O que aconteceu com a lógica?

Seguindo todas as argumentações perfeitamente lógicas do advogado, o prisioneiro foi acordado do seu sonho de impunidade com a visita desconcertante do carrasco. O que pode ter dado errado?

Fã do paradoxo, o filósofo inglês Michael Scriven achava que o conceito era (e é) tão fascinante por sua sutileza na distinção entre conhecimento e crença, e como isso afeta nossas expectativas e a própria definição de surpresa.

“O lógico repassa pateticamente os movimentos que sempre fizeram o feitiço funcionar, mas, por algum motivo, o monstro, a realidade, não entende a ideia e segue em frente”, dizia.

O fato é que, apesar de muitas discussões, ainda não se chegou a uma resolução satisfatória do paradoxo, e ele continua intrigando os cientistas.

Acostumados a estudar os princípios do raciocínio válido e a estrutura dos argumentos, os lógicos tentam sempre expor falhas no paradoxo, enquanto os epistemólogos de plantão vão mais fundo e questionam a validade do conhecimento.

A princípio, poderíamos pensar que o único dia no qual o prisioneiro não se surpreenderia fosse apenas o sábado, pois ele saberia de antemão, na sexta-feira, que isso ocorreria.

Ainda assim, na quinta à noite ele teria dois dias possíveis, mas não o conhecimento, que só viria a adquirir depois de sobreviver à sexta-feira.

Há quem defenda que a forma como a sentença foi proferida foi apenas uma armadilha do juiz, para que o prisioneiro chegasse àquela conclusão lógica, e a surpresa fosse maior.

Mas até isso não funcionaria se considerado que o condenado fosse um pessimista contumaz.

Nesse caso, ele rejeitaria os argumentos do advogado e acordaria todos os dias com a certeza de que seria enforcado.

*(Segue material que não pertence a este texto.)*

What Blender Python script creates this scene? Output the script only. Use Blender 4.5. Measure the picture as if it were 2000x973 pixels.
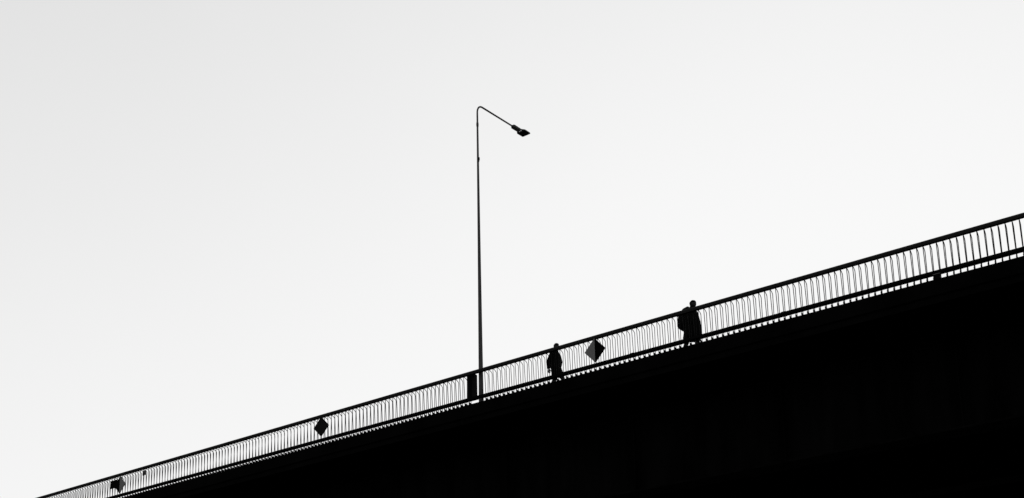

Impossível de ser surpreendido, será que ele escaparia da forca?

Conclusão (spoiler: não há)

Talvez o que nos intrigue a todos, leigos e cientistas, seja a forma com a qual o paradoxo zomba da nossa compreensão de conhecimento e previsão, principalmente quando a tecnologia nos dá todas as respostas.

E é um exemplo de que um evento futuro pode ser conhecido como verdadeiro por uma pessoa (poderosa?), mas não por outra, até que aconteça.

Nesse sentido, o paradoxo do enforcamento inesperado se assemelha ao experimento mental do físico austríaco Erwin Schrödinger que, ao introduzir o seu gato vivo-morto numa caixa fechada com um frasco de veneno, quebrou a lógica clássica.

Como esse paradoxo lógico é de 1935, talvez Ekbom já soubesse que, afinal de contas, existe um terceiro estado para uma proposição.

Assim, da mesma forma que o gato, o prisioneiro esteve vivo e morto em sua cela, até receber a terrível notícia do carrasco.

Mas, no caso do condenado, a coisa foi ainda pior, pois ele usou a lógica binária para descartar todos os dias possíveis, e, exatamente por fazer isso, ficou vulnerável à surpresa e teve que incluí-los de forma angustiante para depois descartá-los em um looping que durou até o meio-dia de quarta-feira.